The Cote d’Azur and its immediate hinterland has become a home, or second home of choice for discerning people and for a “Villa” rather than an apartment they are prepared to look inland.

The price of bare land to build on in the Arriere Pays rose 32.6% in the twelve months under review.

The Players in the Property Market.

In the market for old apartments (more than 5 years) 66.4% of buyers are still local and buying within their home area. However in the Littoral Est it is only 41.3% of buyers who are local to the area.

In the Alpes Maritimes 18.9% of property sales are to foreigners, but the foreign purchases are still concentrated in the Littoral Est and Nice where they represent 49.9% and 21.9% of buyers respectively.

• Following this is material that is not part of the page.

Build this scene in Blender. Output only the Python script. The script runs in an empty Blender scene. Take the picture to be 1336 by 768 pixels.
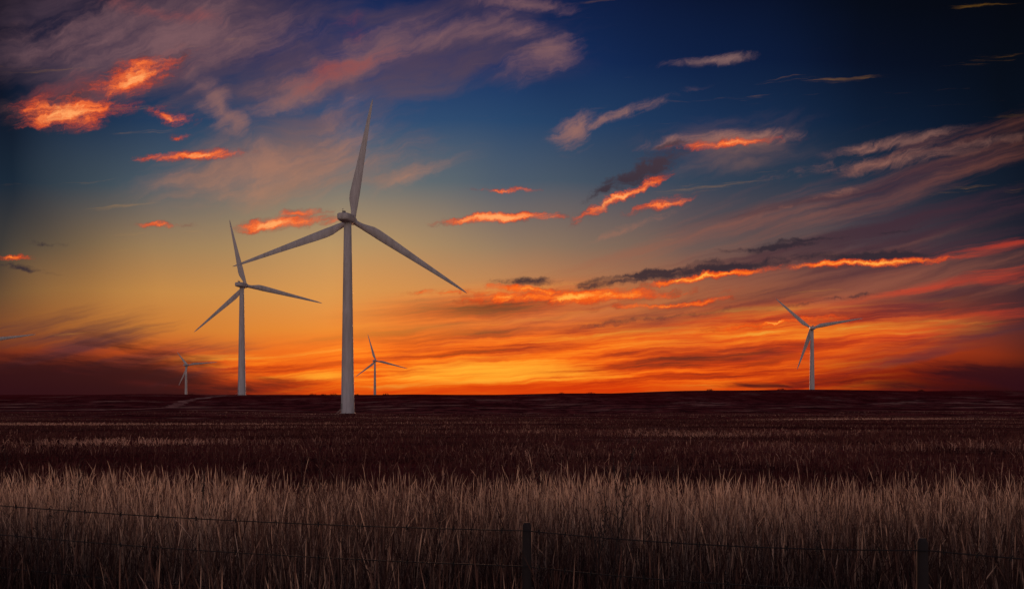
import bpy, bmesh, math, random
import numpy as np
from mathutils import Vector, Matrix
random.seed(4); rng=np.random.default_rng(7)
F=1039.0; EYE=2.0
sc=bpy.context.scene
sc.view_settings.view_transform='Standard'
sc.view_settings.look='None'
sc.view_settings.exposure=0
# ---------------------------------------------------------------- helpers
def s2l(c):
    c=c/255.0
    return c/12.92 if c<=0.04045 else ((c+0.055)/1.055)**2.4
def L(r,g,b): return (s2l(r),s2l(g),s2l(b),1)
# ---------------------------------------------------------------- terrain
RX=[-900,-386,-150,0,250,386,900]; RZ=[-1.5,-1.2,-0.3,1.0,3.4,3.2,2.0]
PY=[-3000,0,20,40,100,200,331,450,560,640,760,1000,1500,3000,25000]
def terrain(x,y):
    x=np.asarray(x,float); y=np.asarray(y,float)
    R=np.interp(x,RX,RZ)
    z0=np.interp(y,PY,[0,0,-0.05,-0.5,-2.3,-4.6,-6.3,-4.8,0,0,-12,-22,-28,-40,-60])
    w=np.interp(y,PY,[0,0,0,0,0,0,0,0.2,1,1,0.3,0,0,0,0])
    z=z0+w*R
    und=0.5*np.sin(x*0.021+1.3)*np.sin(y*0.017)+0.25*np.sin(x*0.063+y*0.01)
    z=z+und*np.clip((y-60)/300,0,1)
    z=z+1.7*np.exp(-((x+255)/75)**2-((y-560)/45)**2)+1.1*np.exp(-((x-190)/90)**2-((y-600)/45)**2)
    z=z+0.04*np.sin(x*0.9+0.3)*np.sin(y*0.7)*np.clip((60-y)/60,0,1)
    return z
# ---------------------------------------------------------------- materials
def new_mat(name):
    m=bpy.data.materials.new(name); m.use_nodes=True
    nt=m.node_tree; b=nt.nodes['Principled BSDF']; return m,nt,b
class G:
    def __init__(s,nt): s.nt=nt
    def n(s,t,**k):
        nd=s.nt.nodes.new(t)
        for a,v in k.items(): setattr(nd,a,v)
        return nd
    def put(s,sock,v):
        if v is None: return
        if isinstance(v,bpy.types.NodeSocket): s.nt.links.new(v,sock)
        else: sock.default_value=v
    def math(s,op,a,b=None,c=None,clamp=False):
        nd=s.n('ShaderNodeMath',operation=op,use_clamp=clamp)
        s.put(nd.inputs[0],a); s.put(nd.inputs[1],b); s.put(nd.inputs[2],c); return nd.outputs[0]
    def vm(s,op,a,b=None):
        nd=s.n('ShaderNodeVectorMath',operation=op)
        s.put(nd.inputs[0],a); s.put(nd.inputs[1],b); return nd.outputs[0]
    def scale(s,a,f):
        nd=s.n('ShaderNodeVectorMath',operation='SCALE'); s.put(nd.inputs[0],a); nd.inputs['Scale'].default_value=f; return nd.outputs[0]
    def noise(s,v,scale,detail=5,rough=0.5,dist=0,out='Fac'):
        nd=s.n('ShaderNodeTexNoise'); s.put(nd.inputs['Vector'],v)
        nd.inputs['Scale'].default_value=scale; nd.inputs['Detail'].default_value=detail
        nd.inputs['Roughness'].default_value=rough; nd.inputs['Distortion'].default_value=dist
        return nd.outputs[out]
    def mapr(s,v,a,b,c=0,d=1,smooth=True):
        nd=s.n('ShaderNodeMapRange',interpolation_type='SMOOTHSTEP' if smooth else 'LINEAR')
        s.put(nd.inputs[0],v)
        for i,q in zip((1,2,3,4),(a,b,c,d)): nd.inputs[i].default_value=q
        return nd.outputs[0]
    def mix(s,f,a,b,mode='MIX'):
        nd=s.n('ShaderNodeMix',data_type='RGBA',blend_type=mode)
        s.put(nd.inputs[0],f); s.put(nd.inputs[6],a); s.put(nd.inputs[7],b); return nd.outputs[2]
    def mapping(s,v,loc=(0,0,0),rot=(0,0,0),scale=(1,1,1),typ='POINT'):
        nd=s.n('ShaderNodeMapping',vector_type=typ); s.put(nd.inputs[0],v)
        nd.inputs[1].default_value=loc; nd.inputs[2].default_value=rot; nd.inputs[3].default_value=scale
        return nd.outputs[0]
    def ramp(s,f,stops):
        nd=s.n('ShaderNodeValToRGB'); s.put(nd.inputs[0],f); cr=nd.color_ramp
        stops=sorted(stops)
        cr.elements[0].position=stops[0][0]; cr.elements[0].color=stops[0][1]
        cr.elements[1].position=stops[-1][0]; cr.elements[1].color=stops[-1][1]
        for p,c in stops[1:-1]:
            e=cr.elements.new(p); e.color=c
        return nd.outputs[0]
# ---------------------------------------------------------------- SKY (world, direction based)
w=bpy.data.worlds.new("World"); sc.world=w; w.use_nodes=True
nt=w.node_tree; nt.nodes.clear(); g=G(nt)
tc=g.n('ShaderNodeTexCoord'); sep=g.n('ShaderNodeSeparateXYZ'); nt.links.new(tc.outputs['Generated'],sep.inputs[0])
dx,dy,dz=sep.outputs
yc=g.math('MAXIMUM',g.math('ABSOLUTE',dy),0.12)
X=g.math('MULTIPLY',g.math('DIVIDE',dx,yc),10.39)
Y=g.math('MULTIPLY',g.math('DIVIDE',dz,yc),10.39)
cmb=g.n('ShaderNodeCombineXYZ'); g.put(cmb.inputs[0],X); g.put(cmb.inputs[1],Y); P=cmb.outputs[0]
rows=[0,80,160,240,320,380,430,460,490,512]
cols={
 0:[(5,8,22),(6,12,30),(9,21,40),(22,38,54),(62,58,54),(96,70,48),(115,60,36),(82,27,25),(48,13,20),(30,10,20)],
 220:[(14,24,55),(19,36,74),(34,60,92),(78,92,102),(155,124,86),(196,136,70),(205,122,50),(200,80,30),(105,25,25),(55,12,20)],
 455:[(22,40,84),(27,52,104),(50,80,116),(105,114,114),(184,148,100),(218,150,78),(236,138,50),(248,120,32),(248,86,16),(190,40,12)],
 668:[(14,33,76),(20,47,94),(38,69,106),(75,90,106),(146,120,96),(200,130,74),(230,122,50),(248,112,28),(248,90,14),(205,46,8)],
 900:[(7,20,50),(10,30,66),(24,49,84),(52,67,86),(110,88,82),(170,96,62),(206,98,46),(238,98,28),(236,74,12),(165,32,10)],
 1120:[(3,8,22),(5,14,36),(11,29,54),(32,47,66),(76,64,70),(122,66,56),(168,68,42),(200,66,24),(135,28,12),(62,13,14)],
 1336:[(2,4,12),(3,8,20),(4,13,28),(12,22,38),(28,28,42),(58,34,42),(84,36,35),(90,30,20),(48,12,15),(32,9,14)]}
wn=g.noise(P,0.35,2,0.5,0,'Color')
PB=g.vm('ADD',P,g.vm('MULTIPLY',g.vm('SUBTRACT',wn,(0.5,0.5,0.5)),(1.6,0.4,0)))
sb=g.n('ShaderNodeSeparateXYZ'); g.put(sb.inputs[0],PB)
XB,YB=sb.outputs[0],sb.outputs[1]
fac=g.math('DIVIDE',YB,5.2,clamp=True)
base=None; prev=None
for cx,vals in cols.items():
    r=g.ramp(fac,[(((512-y)/520),L(*c)) for y,c in zip(rows,vals)])
    xx=(cx-668)/100
    if base is None: base=r
    else: base=g.mix(g.mapr(XB,prev,xx,smooth=False),base,r)
    prev=xx
w2=g.vm('SUBTRACT',g.noise(P,0.9,3,0.5,0,'Color'),(0.5,0.5,0.5))
w3=g.vm('SUBTRACT',g.noise(P,4.0,4,0.65,0,'Color'),(0.5,0.5,0.5))
PW=g.vm('ADD',g.vm('ADD',P,g.vm('MULTIPLY',w2,(0.9,0.6,0))),g.vm('MULTIPLY',w3,(0.22,0.12,0)))
PC=g.vm('ADD',g.vm('ADD',P,g.vm('MULTIPLY',w2,(0.4,0.16,0))),g.vm('MULTIPLY',w3,(0.50,0.17,0)))
PF=g.vm('ADD',g.vm('ADD',P,g.vm('MULTIPLY',w2,(0.35,0.14,0))),g.vm('MULTIPLY',w3,(0.2,0.04,0)))
def field(vec,ells):
    acc=None
    for (cx,cy,rx,ry,rot,wt) in ells:
        m=g.mapping(vec,((cx-668)/100,(512-cy)/100,0),(0,0,math.radians(rot)),(rx/100,ry/100,1),'TEXTURE')
        gr=g.n('ShaderNodeTexGradient',gradient_type='SPHERICAL'); g.put(gr.inputs[0],m)
        v=gr.outputs['Fac']
        if wt!=1: v=g.math('MULTIPLY',v,wt)
        acc=v if acc is None else g.math('MAXIMUM',acc,v)
    return acc
def dens(E,n,k): return g.math('ADD',E,g.math('MULTIPLY',g.math('SUBTRACT',n,0.5),k))
def alpha(E,n,k,lo,hi,mx,e1=0.25):
    return g.math('MULTIPLY',g.math('MULTIPLY',g.mapr(dens(E,n,k),lo,hi),g.mapr(E,0.0,e1)),mx)
def streak(vec,rot,sx,sy,off,detail=5,rough=0.6):
    q=g.mapping(vec,(0,0,0),(0,0,math.radians(-rot)),(1,1,1))
    q=g.mapping(q,off,(0,0,0),(sx,sy,1))
    return g.noise(q,1.0,detail,rough,0)
col=base
# soft high veil
nV=streak(PW,14,0.35,1.5,(0,0,0),5,0.6)
EV=field(P,[(250,50,420,150,8,1.25),(560,70,300,110,10,.9),(400,200,330,120,12,.9),(940,190,200,60,10,.6)])
col=g.mix(alpha(EV,nV,2.2,0.2,1.0,0.65,0.5),col,g.mix(g.mapr(Y,2.2,4.4),L(172,120,92),L(90,68,80)))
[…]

Foreign buyers are made up of 10.1% Italian, 3% English, 0.8% Monagasque (Monaco), and the remaining 5% from around the world.

Parisians account for 6.3% of purchases in the Alpes-Maritimes, but they strongly prefer to buy in the Secteurs Antibois and Cannois, where they account for 8.4 and 9.9% of purchases respectively.

Over the last five years across the Alpes-Maritimes there has been a trend towards younger buyers. In the area of old apartments the percentage of buyers over 50 years of age has dropped from 48.9% to 43.2%. In old houses it has dropped from 38.2% to 33.2%. The average age of acquirers of apartments has dropped from 47 to 44 and of houses from 45 to 42.

Finally top executives and professionals have increased their share of the market in the Alpes-Maritimes from 31% to 34% and from 18 to 28% respectively, while retired people have significantly reduced their share. And not surprisingly while the national share held by the working classes is 15.8%, in the Alpes-Maritimes only 6.4% is owned by the working class.